Background
He was born in 1910, at Namourou, near Niamey, in a Songhai district chief’s family.
He was born in 1910, at Namourou, near Niamey, in a Songhai district chief’s family.
He was a somewhat unwilling pupil and was actually forced to school by the police, where he flourished, getting a diploma at the Niamey Higher Primary School as the second best student.
He had a natural gift for languages and was a clerk in the Finance Department from 1929 to 1940. Between 1940 and 1945 he went to work in the mountains at Agadez for health reasons and there learnt Arabic and other local languages. He returned to Niamey in 1949 to become clerical officer and later head of his section at the Treasury. In October 1946 he attended the famous Bamako conference, when the Rassemblement Démocratique Africain was founded and later was a founder member of the Niger Progressive Party (PPN). In the 1957 election he won a seat for Tillabery to the Territorial Assembly and won again in the elections of 1958 to the National Assembly, when the PPN swept Djibo Bakary’s UDN party from power. A close colleague of Hamani Diori, he was appointed Minister of Interior and has remained in that position and a close counsellor of the President ever since.

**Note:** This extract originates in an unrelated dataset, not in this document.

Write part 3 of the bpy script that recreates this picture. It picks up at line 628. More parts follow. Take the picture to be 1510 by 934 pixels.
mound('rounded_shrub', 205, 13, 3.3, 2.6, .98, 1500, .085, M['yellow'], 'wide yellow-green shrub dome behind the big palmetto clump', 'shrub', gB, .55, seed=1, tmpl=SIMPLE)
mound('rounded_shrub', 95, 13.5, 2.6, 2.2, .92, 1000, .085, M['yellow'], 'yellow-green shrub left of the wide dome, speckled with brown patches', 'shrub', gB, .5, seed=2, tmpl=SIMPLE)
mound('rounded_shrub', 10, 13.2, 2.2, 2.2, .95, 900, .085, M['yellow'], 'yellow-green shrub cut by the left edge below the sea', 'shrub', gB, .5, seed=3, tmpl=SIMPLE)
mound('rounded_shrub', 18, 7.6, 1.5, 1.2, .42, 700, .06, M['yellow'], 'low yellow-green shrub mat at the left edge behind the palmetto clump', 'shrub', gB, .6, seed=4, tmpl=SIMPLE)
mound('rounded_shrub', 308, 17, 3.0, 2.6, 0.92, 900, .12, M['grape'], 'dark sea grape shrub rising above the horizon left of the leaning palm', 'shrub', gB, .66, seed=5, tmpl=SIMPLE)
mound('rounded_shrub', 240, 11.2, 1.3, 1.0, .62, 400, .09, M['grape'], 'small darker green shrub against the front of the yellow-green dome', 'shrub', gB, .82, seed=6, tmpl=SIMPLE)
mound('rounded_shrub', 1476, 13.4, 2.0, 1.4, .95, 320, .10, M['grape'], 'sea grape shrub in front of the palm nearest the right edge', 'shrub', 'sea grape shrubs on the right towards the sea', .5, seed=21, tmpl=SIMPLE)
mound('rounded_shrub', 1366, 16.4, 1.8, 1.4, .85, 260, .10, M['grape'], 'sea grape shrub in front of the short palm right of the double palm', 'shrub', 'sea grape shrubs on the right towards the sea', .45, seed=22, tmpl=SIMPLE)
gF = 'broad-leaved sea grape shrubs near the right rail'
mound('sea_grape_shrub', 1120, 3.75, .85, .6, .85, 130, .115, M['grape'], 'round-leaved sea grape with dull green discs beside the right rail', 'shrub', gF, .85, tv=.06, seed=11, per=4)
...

One of his major problems has been to reconcile the party membership that has been critical of public officials and prefects. Accusations of mismanagement and corruption have recurred from time to time over the years.
His wide knowledge of most languages spoken in his country and his quiet systematic approach, a product of years of training, are put to good use in the Interior Ministry where he has the largest budget of any government department. Respected as the oldest minister in the government, he is aware that Diori is now gradually bringing in younger men and rejuvenating his cabinet.